Last night I made my last bag of Rancho Gordo beans that had sat on my shelf.  Every time I have cooked a new bag of Rancho Gordo beans, I have said, "I have to write about this!  It's time to write about Rancho  Gordo beans!"  Every time, I take a picture of the bag with its stylish label, and the picture usually looks something like this.

There was a time a year or two ago when these beans were coming up in conversation a lot.  This blogger and that blogger were writing about them--and then one or two people asked me if I had tried them... it was like when there is a wave of one kind of exciting thing that almost seems to be in the air, like olive oil cake or something other like that that just keeps coming up.  And I was tempted- I really was--all these beautifully named heirloom beans from this little farm in California--there was nothing not to love.  But beans are what I buy when I don't have the money to buy much else, and five or six bucks for a bag always made me say-- "well I can't quite decide--I'll come back to it later." 
Then I had dinner at my friend Fran's house, and she was cooking out of the Rancho Gordo Beans cookbook.  She was making their baked beans recipe, and when I asked her what she thought of the beans, she blushed a little, and opened her pantry, and I swear there must have been 20 different kinds of beans in there.
"I have a bit of a problem."
Now I have a bit of a problem too.  Because I know it's a strange thing to say about beans, but these are so so so good.  Sadie's favorite are the Good Mother Stallard beans, and I love the Scarlet Runners, but the cannellinis?  The borlottis?  One needs only to cook these up with a bit of salt and garlic, and eat them with a loaf of crusty bread.  The flavors in these beans are so wonderful and so complicated and so...well, full, that beans are no longer the fall back when we're broke and there's nothing in the house to eat.  They are special like a good cut of meat.  Only at 5 bucks for a pound, they're cheaper than a good cut of meat.
I've just been meaning to tell you about these. I'm so glad that I've gone and done it--now I can stop taking pictures of every bag of them.

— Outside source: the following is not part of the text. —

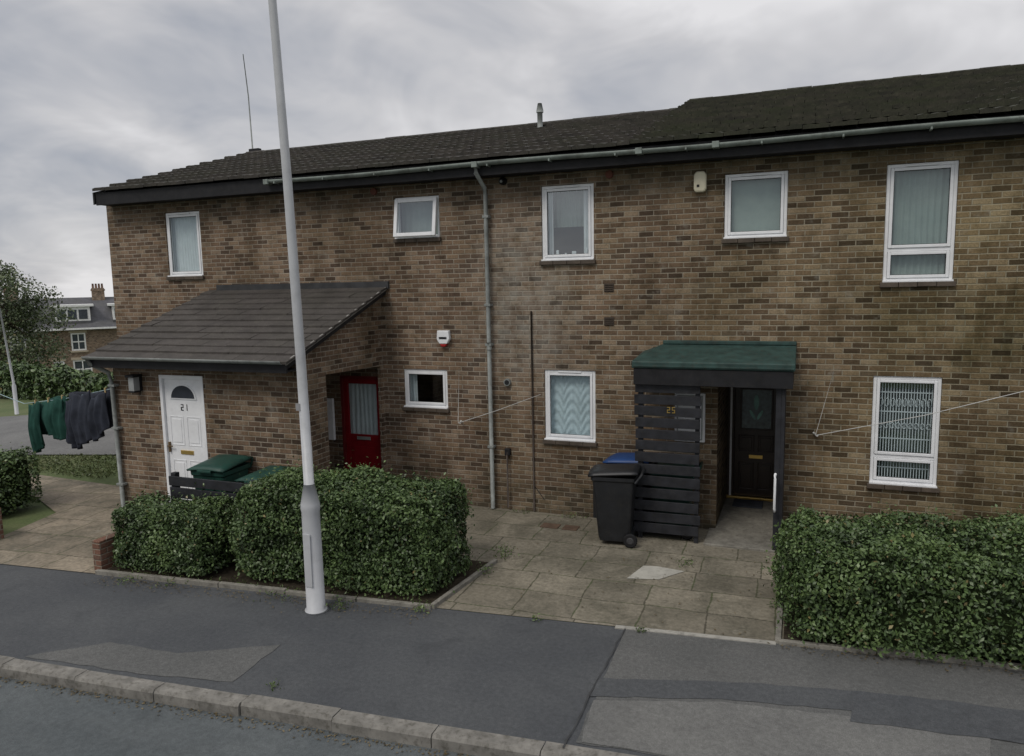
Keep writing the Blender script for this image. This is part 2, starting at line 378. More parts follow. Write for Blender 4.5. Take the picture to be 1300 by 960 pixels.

Oh, and anyone going to the NOFA conference this weekend?  I'm teaching a condiments class--if you're attending the conference, come say hello!  I'll be the one walking around with my blender.

Happy Thursday, friends.  Hope you're all warm and well-fed and out of the wind.


  1. Everything about this made me feel good. Beans. Eilen. Anna. Dancing. Crying. Wonderful, all of it. Thank you.

  2. Do you know if the beans are grown organically or biodynamically? i couldn't seem to find that info on their website. I am curious to try them from your description.

  3. So what was the song??? I will have to try those beans.

  4. Rebecca, I went back to the introduction to the Rancho Gordo book as well, and there isn't any information about whether or not they are organic or biodynamically grown. What Steve Sando does say, however, is this-- "Beans are easy to grow and have few natural enemies. Farmers often grow beans and other legumes in empty fields keep the nitrogen in the soil at the end of the season and treating it as 'green manure' or fertilizer. Fresh organic matter is key for healthy soil development."
    His focus on growing heirloom beans in the first place leads me to assume that he is farming consciously, and I know that many small farms choose not to pay for organic certification, but it would be great to know more about his practices. I'll keep researching and let you know what I find...

  5. MH, The Dark Ages by Bedhead. Incidentally on this mix from way back.

  6. Alana! Your new boots are so amazing that you're levitating!
    Sarah Yanni

  7. Sometimes I read your posts, and it's like talking to you, only not. Other times I think. This is not enough. Today is one of those days. This is not enough, and yet it's all I get. Hope condiments went well. Your followers are interested to hear about it.